New York Times

March 21, 2011

Court to Hear Case Stalled by Mistake in Mailroom

By ADAM LIPTAK
WASHINGTON — The Supreme Court on Monday agreed to hear an appeal from a death row inmate who faces execution after a mailroom mix-up at one of the nation’s most prominent law firms.

Lawyers at the firm, Sullivan & Cromwell, had agreed to represent Cory R. Maples, a death row inmate in Alabama, without charge. When an Alabama court sent two copies of a ruling in Mr. Maples’s case to the firm in New York, its mailroom sent them back unopened and stamped “Return to Sender.”

Two associates handling Mr. Maples’s case had indeed left the firm, but it appears that no one told the court or the mailroom that new lawyers there had taken over. A court clerk in Alabama put the returned envelopes into the court file and did nothing more.

An Alabama lawyer, John G. Butler Jr., also represented Mr.

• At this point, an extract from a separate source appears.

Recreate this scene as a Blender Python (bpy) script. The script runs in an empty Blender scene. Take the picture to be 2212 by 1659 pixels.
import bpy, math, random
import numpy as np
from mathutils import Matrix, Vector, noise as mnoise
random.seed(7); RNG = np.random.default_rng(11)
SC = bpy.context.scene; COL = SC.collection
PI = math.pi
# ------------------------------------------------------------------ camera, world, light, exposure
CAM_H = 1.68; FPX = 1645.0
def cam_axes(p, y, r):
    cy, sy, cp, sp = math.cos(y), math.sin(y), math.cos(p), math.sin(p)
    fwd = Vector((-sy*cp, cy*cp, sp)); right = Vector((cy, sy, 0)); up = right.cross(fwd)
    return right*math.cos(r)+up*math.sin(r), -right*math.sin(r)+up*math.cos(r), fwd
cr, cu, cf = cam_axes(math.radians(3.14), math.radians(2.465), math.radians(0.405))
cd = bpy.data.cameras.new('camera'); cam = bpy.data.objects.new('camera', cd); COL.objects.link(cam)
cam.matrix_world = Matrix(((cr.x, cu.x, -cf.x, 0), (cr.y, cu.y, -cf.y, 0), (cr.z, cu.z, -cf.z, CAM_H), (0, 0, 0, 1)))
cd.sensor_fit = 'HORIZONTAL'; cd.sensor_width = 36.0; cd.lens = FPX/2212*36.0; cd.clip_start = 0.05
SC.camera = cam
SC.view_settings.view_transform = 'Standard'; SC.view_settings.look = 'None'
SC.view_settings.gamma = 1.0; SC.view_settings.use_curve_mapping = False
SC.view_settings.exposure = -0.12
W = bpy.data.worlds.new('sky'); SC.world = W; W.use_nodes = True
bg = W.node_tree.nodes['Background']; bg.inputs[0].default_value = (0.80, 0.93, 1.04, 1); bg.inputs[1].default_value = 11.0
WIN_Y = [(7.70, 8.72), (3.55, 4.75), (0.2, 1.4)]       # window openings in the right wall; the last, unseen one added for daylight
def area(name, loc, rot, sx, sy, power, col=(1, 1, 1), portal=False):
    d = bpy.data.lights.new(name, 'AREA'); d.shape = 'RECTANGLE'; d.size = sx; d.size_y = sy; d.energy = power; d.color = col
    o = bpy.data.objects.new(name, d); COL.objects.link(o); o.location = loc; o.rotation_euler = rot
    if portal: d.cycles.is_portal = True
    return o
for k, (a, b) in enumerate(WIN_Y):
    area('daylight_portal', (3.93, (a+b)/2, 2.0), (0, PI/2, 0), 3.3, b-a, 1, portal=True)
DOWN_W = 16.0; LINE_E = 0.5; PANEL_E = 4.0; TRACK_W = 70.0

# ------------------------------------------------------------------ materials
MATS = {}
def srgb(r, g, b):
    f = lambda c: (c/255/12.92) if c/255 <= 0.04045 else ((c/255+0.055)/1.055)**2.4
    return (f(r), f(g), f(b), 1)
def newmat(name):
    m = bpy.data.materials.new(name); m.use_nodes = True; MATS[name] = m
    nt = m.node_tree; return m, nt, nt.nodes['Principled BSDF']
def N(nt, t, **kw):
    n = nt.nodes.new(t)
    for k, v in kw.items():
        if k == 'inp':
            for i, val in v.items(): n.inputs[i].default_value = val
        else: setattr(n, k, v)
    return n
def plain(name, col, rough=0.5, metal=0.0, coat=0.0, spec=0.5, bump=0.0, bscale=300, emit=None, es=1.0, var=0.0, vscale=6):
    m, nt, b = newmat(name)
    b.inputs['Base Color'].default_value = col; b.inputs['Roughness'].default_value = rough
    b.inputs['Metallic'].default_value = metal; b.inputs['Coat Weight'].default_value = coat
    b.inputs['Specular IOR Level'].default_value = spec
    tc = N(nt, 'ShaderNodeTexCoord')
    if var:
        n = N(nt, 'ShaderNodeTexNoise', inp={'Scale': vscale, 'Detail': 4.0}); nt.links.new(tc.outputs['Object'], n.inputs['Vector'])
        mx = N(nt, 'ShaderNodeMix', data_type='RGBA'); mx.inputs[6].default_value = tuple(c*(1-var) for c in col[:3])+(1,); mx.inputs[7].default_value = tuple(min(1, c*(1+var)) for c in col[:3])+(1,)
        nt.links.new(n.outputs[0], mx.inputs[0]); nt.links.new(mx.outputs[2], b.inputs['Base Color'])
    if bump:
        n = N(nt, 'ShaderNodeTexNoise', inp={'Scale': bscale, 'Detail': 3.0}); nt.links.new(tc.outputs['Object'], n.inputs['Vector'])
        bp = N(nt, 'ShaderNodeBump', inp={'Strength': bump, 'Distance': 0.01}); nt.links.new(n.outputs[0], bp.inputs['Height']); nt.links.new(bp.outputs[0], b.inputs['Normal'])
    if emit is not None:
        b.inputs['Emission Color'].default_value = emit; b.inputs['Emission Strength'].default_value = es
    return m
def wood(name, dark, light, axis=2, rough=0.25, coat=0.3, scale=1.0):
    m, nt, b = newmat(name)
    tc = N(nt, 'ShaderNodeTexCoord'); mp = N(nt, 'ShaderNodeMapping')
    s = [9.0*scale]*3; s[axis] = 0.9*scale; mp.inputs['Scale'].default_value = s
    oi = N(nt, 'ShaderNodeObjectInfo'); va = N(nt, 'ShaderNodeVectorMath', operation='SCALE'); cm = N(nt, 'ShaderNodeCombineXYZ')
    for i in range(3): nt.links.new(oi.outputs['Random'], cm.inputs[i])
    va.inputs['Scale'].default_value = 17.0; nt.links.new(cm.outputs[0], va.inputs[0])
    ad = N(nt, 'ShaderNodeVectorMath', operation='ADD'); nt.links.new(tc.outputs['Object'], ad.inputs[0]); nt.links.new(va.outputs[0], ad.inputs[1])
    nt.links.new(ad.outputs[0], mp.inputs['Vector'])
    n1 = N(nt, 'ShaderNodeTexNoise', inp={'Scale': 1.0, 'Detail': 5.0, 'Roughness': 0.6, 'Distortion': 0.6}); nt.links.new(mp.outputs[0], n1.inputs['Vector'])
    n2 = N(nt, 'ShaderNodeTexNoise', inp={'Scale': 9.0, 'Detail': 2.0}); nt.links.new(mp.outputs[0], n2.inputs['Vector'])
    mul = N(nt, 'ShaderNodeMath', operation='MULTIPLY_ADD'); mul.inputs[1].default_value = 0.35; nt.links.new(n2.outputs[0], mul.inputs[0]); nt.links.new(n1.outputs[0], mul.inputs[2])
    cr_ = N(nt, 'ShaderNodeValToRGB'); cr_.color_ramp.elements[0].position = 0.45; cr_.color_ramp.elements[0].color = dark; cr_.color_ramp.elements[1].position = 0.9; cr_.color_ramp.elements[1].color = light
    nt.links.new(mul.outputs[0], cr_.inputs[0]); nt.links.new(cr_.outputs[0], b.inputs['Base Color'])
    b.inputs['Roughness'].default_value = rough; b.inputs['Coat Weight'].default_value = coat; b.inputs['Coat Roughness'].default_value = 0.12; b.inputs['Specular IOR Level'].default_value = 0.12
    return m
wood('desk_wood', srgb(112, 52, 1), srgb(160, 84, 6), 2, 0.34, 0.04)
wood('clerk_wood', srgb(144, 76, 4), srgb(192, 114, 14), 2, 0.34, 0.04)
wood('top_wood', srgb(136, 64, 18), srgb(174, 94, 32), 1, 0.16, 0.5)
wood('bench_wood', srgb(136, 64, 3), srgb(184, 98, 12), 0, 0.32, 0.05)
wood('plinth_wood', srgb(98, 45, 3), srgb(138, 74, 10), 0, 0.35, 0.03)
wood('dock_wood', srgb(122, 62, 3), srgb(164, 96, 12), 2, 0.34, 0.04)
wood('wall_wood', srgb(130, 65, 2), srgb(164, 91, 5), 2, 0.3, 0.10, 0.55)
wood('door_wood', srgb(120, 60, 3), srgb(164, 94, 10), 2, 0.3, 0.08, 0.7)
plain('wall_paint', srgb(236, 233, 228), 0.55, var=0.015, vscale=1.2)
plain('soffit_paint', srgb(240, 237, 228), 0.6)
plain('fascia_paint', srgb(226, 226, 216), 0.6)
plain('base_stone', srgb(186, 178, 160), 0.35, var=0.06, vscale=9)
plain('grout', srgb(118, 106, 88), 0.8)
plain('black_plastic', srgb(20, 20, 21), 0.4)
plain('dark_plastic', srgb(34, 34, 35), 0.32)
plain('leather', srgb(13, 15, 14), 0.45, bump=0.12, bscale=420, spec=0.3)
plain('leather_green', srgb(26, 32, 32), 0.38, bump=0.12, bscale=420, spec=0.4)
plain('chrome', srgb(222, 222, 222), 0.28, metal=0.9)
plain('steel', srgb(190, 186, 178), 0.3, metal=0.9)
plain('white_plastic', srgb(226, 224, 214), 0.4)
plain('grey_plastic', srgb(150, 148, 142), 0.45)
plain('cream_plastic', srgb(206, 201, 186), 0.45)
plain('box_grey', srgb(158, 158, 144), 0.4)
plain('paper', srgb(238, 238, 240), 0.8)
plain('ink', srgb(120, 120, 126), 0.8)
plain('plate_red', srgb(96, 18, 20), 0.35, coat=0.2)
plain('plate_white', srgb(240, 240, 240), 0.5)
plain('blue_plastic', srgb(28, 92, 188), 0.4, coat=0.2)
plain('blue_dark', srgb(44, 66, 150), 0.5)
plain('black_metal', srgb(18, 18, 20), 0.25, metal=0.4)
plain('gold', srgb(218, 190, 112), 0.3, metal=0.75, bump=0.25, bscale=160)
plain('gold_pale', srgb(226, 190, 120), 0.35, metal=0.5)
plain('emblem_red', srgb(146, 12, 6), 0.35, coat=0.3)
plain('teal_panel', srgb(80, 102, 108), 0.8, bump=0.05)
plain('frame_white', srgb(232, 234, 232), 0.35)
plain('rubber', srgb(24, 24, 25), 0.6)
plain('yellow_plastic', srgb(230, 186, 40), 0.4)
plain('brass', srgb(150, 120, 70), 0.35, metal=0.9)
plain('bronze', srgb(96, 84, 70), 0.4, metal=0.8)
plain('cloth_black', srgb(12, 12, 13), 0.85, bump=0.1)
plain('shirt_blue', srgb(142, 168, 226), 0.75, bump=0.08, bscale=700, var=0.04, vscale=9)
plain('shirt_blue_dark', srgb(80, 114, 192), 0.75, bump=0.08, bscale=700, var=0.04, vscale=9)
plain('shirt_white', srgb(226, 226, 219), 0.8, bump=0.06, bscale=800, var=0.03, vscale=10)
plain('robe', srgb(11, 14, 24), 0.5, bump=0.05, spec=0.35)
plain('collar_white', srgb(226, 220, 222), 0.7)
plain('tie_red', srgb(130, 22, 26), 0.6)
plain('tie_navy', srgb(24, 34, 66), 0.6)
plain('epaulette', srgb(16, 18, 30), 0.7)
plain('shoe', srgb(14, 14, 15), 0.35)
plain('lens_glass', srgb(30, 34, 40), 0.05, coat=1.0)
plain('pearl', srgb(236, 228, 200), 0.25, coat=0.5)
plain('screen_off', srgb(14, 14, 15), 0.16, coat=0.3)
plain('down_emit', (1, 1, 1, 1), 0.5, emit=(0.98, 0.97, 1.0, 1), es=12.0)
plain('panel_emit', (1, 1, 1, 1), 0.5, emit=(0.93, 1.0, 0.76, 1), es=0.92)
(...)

Maples and also received a copy of the ruling. Mr. Butler said in a sworn statement that he was Mr. Maples’s lawyer in name only, serving as local counsel for the New York lawyers handling the case. He said he had not passed the ruling along to them or to Mr. Maples.

A deadline for filing an appeal from the ruling came and went, and so far the courts have rejected Mr. Maples’s request for an extension given the circumstances. “How can a circuit court clerk in Decatur, Ala., know what is going on in a law firm in New York, N.Y.?” Judge Glenn E. Thompson of the Circuit Court in Morgan County, Ala., later wrote.

Mr. Maples’s new lawyers, led by Gregory G. Garre, a former United States solicitor general, had asked the Supreme Court to consider two legal questions in the case, one technical, the other more fundamental. The court agreed to answer only the broader one: Whether missing a filing deadline may be excused when the inmate was blameless, the government’s actions were a contributing factor and the inmate’s lawyers had effectively stopped representing him?

In urging the court not to hear the case, Troy King, Alabama’s attorney general, wrote that Mr. Maples had been represented by “a team of attorneys from a multimillion-dollar law firm” who should know that rules are rules.

“Filing deadlines apply to death row inmates,” Mr. King wrote. “Countless attorneys have missed filing deadlines over the years, and state and federal courts routinely dismissed their client’s tardy appeal as a consequence. This case is no different, and it presents nothing new or nationally compelling.”

Mr. Garre responded that the case, Maples v. Thomas, No. 10-63, was hardly routine. Among other things, he said, “the state contributed to the missed deadline” and “a man’s life is at stake.”

The Supreme Court considered how hard the government must try to make sure that notice of a severe action was actually received in 2006 in Jones v. Flowers, which concerned the sale of a home for unpaid taxes. If a letter is returned unopened, Chief Justice John G. Roberts Jr. wrote for the majority, officials must try harder to reach the owner.

“This is especially true,” he wrote, “when, as here, the subject matter of the letter concerns such an important and irreversible prospect as the loss of a house.”

Mr. Maples was convicted of murdering two companions after a night of drinking, and the jury was presented with substantial evidence of his guilt. He now contends that his court-appointed trial lawyers did a poor job of arguing that his life should be spared, a point his lawyers did not seem to dispute at the time, telling the jury apologetically that they “may appear to be stumbling around in the dark.”